Set task: Go through the data below and copy it exactly, skipping every picture.

Provided data:
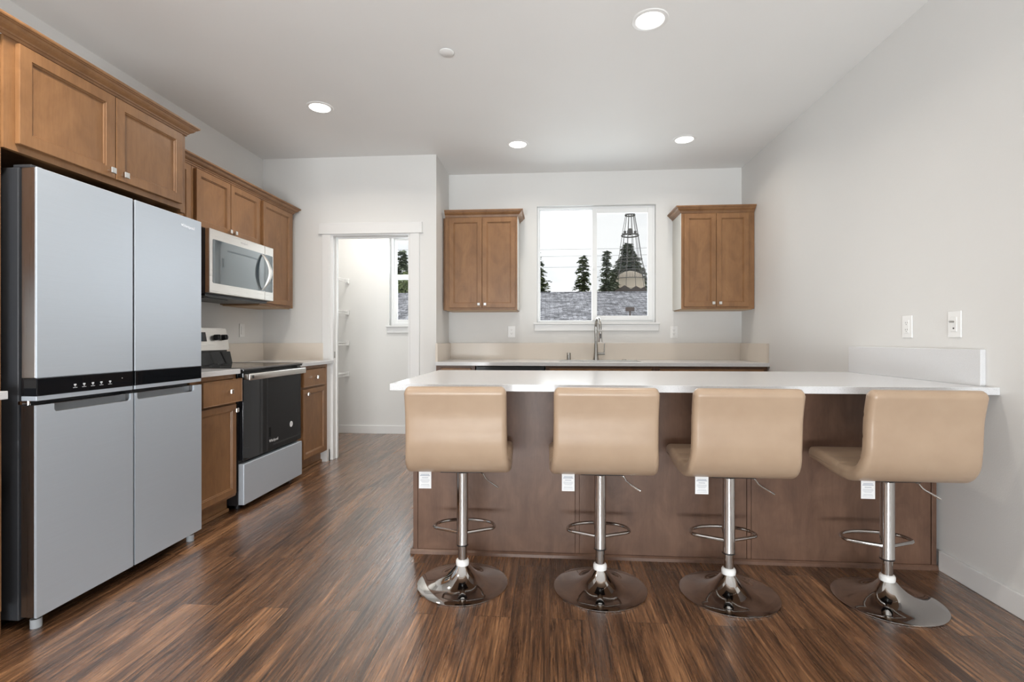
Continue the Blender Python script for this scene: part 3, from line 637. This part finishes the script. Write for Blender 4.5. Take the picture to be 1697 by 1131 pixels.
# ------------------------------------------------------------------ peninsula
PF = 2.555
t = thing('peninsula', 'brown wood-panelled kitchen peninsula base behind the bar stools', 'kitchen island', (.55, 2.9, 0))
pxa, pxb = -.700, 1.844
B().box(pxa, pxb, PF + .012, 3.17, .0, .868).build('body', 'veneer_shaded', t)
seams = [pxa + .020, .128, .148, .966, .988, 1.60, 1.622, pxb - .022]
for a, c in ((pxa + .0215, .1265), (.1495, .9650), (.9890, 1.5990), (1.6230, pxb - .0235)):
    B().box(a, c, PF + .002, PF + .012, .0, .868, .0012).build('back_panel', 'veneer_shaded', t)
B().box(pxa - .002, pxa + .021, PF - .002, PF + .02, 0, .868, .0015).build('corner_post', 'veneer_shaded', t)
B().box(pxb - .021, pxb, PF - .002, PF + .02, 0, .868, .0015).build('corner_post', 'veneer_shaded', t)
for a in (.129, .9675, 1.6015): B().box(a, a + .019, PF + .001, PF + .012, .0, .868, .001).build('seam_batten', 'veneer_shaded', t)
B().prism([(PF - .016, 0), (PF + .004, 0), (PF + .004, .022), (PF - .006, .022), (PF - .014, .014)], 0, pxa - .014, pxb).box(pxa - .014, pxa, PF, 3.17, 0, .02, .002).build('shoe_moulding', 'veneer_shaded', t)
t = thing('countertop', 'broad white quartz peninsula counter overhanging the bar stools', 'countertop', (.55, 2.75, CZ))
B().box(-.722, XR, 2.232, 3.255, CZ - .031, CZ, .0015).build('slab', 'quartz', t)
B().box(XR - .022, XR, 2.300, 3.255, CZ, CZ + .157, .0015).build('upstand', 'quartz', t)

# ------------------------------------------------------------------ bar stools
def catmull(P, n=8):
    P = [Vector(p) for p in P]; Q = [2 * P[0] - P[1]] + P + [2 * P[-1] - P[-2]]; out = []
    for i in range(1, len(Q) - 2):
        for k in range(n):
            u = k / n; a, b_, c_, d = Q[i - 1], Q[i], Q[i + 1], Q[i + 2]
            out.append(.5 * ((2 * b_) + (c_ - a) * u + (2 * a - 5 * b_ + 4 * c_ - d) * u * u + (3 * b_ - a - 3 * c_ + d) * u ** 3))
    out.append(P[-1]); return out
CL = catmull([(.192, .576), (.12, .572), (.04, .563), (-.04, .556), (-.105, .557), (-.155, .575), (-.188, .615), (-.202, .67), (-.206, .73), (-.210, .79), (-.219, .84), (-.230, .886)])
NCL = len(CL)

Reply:
Continue the Blender Python script for this scene: part 3, from line 637. This part finishes the script. Write for Blender 4.5. Take the picture to be 1697 by 1131 pixels.
# ------------------------------------------------------------------ peninsula
PF = 2.555
t = thing('peninsula', 'brown wood-panelled kitchen peninsula base behind the bar stools', 'kitchen island', (.55, 2.9, 0))
pxa, pxb = -.700, 1.844
B().box(pxa, pxb, PF + .012, 3.17, .0, .868).build('body', 'veneer_shaded', t)
seams = [pxa + .020, .128, .148, .966, .988, 1.60, 1.622, pxb - .022]
for a, c in ((pxa + .0215, .1265), (.1495, .9650), (.9890, 1.5990), (1.6230, pxb - .0235)):
    B().box(a, c, PF + .002, PF + .012, .0, .868, .0012).build('back_panel', 'veneer_shaded', t)
B().box(pxa - .002, pxa + .021, PF - .002, PF + .02, 0, .868, .0015).build('corner_post', 'veneer_shaded', t)
B().box(pxb - .021, pxb, PF - .002, PF + .02, 0, .868, .0015).build('corner_post', 'veneer_shaded', t)
for a in (.129, .9675, 1.6015): B().box(a, a + .019, PF + .001, PF + .012, .0, .868, .001).build('seam_batten', 'veneer_shaded', t)
B().prism([(PF - .016, 0), (PF + .004, 0), (PF + .004, .022), (PF - .006, .022), (PF - .014, .014)], 0, pxa - .014, pxb).box(pxa - .014, pxa, PF, 3.17, 0, .02, .002).build('shoe_moulding', 'veneer_shaded', t)
t = thing('countertop', 'broad white quartz peninsula counter overhanging the bar stools', 'countertop', (.55, 2.75, CZ))
B().box(-.722, XR, 2.232, 3.255, CZ - .031, CZ, .0015).build('slab', 'quartz', t)
B().box(XR - .022, XR, 2.300, 3.255, CZ, CZ + .157, .0015).build('upstand', 'quartz', t)

# ------------------------------------------------------------------ bar stools
def catmull(P, n=8):
    P = [Vector(p) for p in P]; Q = [2 * P[0] - P[1]] + P + [2 * P[-1] - P[-2]]; out = []
    for i in range(1, len(Q) - 2):
        for k in range(n):
            u = k / n; a, b_, c_, d = Q[i - 1], Q[i], Q[i + 1], Q[i + 2]
            out.append(.5 * ((2 * b_) + (c_ - a) * u + (2 * a - 5 * b_ + 4 * c_ - d) * u * u + (3 * b_ - a - 3 * c_ + d) * u ** 3))
    out.append(P[-1]); return out
CL = catmull([(.192, .576), (.12, .572), (.04, .563), (-.04, .556), (-.105, .557), (-.155, .575), (-.188, .615), (-.202, .67), (-.206, .73), (-.210, .79), (-.219, .84), (-.230, .886)])
NCL = len(CL)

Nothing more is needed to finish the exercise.